Nazis para desayunar, nazis para comer y nazis para cenar. Nazis por todas partes. Parece que no podemos ni queremos librarnos de ellos. Hemos visto náufragos nazis, nazis desactivando minas, parodias musicales sobre nazis, italianos nazis e incluso nazis invisibles, en negativo, que no salían en la película, pero fijaban los límites de la infancia perdida de un niño de la guerra. Finalmente, la semana pasada vimos a los malditos nazis tratando de robar las obras de arte de quienes eran mejores que ellos, porque al no ser nazis nunca se dejaron vencer del todo por el odio.
Nos hemos prevenido contra ellos más que contra cualquier otra cosa, pero ahí están, setenta años después, a la vuelta de la esquina. Cabe suponer que nunca se fueron del todo y toca preguntarse, quizá, si deberíamos habernos prevenido algo menos y actuado un poco más. Mientras aclaramos la cuestión, tendremos que seguir regresando recurrentes hasta ellos, intentando adoptar distintos puntos de vista que nos ayuden a comprender las raíces de su patología. Ahí reside el genio de El puente: es una cinta que nos ayuda a descubrir qué pensó Alemania de los nazis. Bernhard Wicki la rodó su en la República Federal Alemana tan solo catorce años después de la caída de Berlín. Para ello abrazó la única salvación posible de su nación: trazar una nítida línea que separase a sus compatriotas de los nazis. Una línea que debía exonerar, necesariamente, a la juventud germana, y debía nacer durante el transcurso de la Segunda Guerra Mundial.

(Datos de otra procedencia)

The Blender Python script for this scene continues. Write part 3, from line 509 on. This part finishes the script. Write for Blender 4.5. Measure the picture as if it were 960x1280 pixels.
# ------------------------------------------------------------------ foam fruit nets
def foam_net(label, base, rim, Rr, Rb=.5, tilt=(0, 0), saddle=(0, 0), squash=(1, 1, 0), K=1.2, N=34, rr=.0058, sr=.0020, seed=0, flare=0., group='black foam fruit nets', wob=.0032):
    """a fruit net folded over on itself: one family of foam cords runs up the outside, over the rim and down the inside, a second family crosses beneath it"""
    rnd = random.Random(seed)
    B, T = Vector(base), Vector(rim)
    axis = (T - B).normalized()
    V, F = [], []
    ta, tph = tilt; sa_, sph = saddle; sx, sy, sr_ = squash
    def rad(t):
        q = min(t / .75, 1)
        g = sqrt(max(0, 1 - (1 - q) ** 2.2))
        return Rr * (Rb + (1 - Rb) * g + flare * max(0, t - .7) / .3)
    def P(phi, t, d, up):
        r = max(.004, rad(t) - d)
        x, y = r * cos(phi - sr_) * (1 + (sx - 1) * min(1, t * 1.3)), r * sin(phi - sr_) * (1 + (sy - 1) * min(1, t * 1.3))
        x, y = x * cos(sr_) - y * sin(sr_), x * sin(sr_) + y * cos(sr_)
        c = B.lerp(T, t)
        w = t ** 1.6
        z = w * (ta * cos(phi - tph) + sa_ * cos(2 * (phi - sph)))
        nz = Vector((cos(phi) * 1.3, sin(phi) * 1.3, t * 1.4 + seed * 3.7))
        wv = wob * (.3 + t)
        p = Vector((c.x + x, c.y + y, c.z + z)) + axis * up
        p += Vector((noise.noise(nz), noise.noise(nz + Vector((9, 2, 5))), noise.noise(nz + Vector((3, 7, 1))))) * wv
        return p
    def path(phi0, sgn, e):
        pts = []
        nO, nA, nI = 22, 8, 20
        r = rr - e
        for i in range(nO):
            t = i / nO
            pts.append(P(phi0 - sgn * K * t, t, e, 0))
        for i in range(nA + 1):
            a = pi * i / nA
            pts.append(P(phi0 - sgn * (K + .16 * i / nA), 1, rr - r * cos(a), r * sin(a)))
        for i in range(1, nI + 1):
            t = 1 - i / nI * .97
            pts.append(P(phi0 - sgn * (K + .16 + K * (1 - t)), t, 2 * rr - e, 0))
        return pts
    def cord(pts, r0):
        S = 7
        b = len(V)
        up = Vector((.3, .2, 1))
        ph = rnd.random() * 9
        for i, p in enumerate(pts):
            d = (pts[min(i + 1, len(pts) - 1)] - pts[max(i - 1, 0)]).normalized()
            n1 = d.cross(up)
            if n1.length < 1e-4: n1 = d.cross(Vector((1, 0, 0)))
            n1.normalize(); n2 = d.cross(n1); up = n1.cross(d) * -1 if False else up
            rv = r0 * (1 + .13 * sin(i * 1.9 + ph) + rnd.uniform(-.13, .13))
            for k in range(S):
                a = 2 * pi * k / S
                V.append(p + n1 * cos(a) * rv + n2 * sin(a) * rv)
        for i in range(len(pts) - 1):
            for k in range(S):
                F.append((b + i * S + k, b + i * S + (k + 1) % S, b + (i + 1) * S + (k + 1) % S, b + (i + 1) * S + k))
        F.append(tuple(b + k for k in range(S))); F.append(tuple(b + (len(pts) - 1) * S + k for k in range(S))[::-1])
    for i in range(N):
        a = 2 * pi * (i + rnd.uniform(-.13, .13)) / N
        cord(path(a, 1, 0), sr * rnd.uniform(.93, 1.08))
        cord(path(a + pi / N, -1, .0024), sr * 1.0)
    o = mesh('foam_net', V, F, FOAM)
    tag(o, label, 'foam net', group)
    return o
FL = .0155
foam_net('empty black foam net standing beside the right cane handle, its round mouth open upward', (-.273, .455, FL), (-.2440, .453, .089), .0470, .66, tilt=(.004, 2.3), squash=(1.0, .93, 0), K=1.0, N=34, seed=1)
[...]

Llama la atención que el guion adaptado de Die Brücke, la novela original de Manfred Gregor, abraza desde el principio la idea de una Alemania en guerra, pero idílica. Sabemos que nos encontramos próximos al fin de la Segunda Guerra Mundial, pero, lejos del frente, la vida de los jóvenes alemanes se desarrolla en una Arcadia feliz en la que no resulta complicado paliar el desabastecimiento. Lejos de la ciudad, la vida transcurre pacíficamente entre juegos, deberes y travesuras. Probablemente porque ese era el recuerdo genuino de muchos alemanes que, además, conocieron las penurias del periodo de Entreguerras; el que alumbró la recesión que aupó a Hitler al poder.
Sin embargo, la visión optimista de aquella Alemania no frena la asfixiante irrupción del nacionalismo. Un estado generalizado de enajenación que, poco a poco, lleva a los jóvenes renunciar a sus estudios, sus amores y sus familias, en un intento por no defraudar, por no ser señalados como los cobardes que no están dispuestos a dar la vida por su país.
Es importante recordar que no hace falta más: la manipulación masiva de la inmadurez y los complejos de millones de alemanes bastaron para que aquellos muchachos salieran a celebrar su carta de reclutamiento. La suya, además, anunciaba el principio del fin del Tercer Reich, que llamaba a filas a unos niños para que se interpusieran en el camino de unos Aliados sedientos de kilómetros cuadrados. Muchos cayeron en Berlín. Nuestros protagonistas, aún más prosaicos, defendiendo un mísero puente. Sin edad suficiente para entender por qué sus compatriotas huían, su bisoñez otorga a la segunda mitad de la cinta una dureza impactante. Los jóvenes que debían dedicar la primavera a robar un beso furtivo tratan de recoger sus tripas del suelo mientras se desangran; cuando mueren, ya no están orgullosos de haber sido nazis.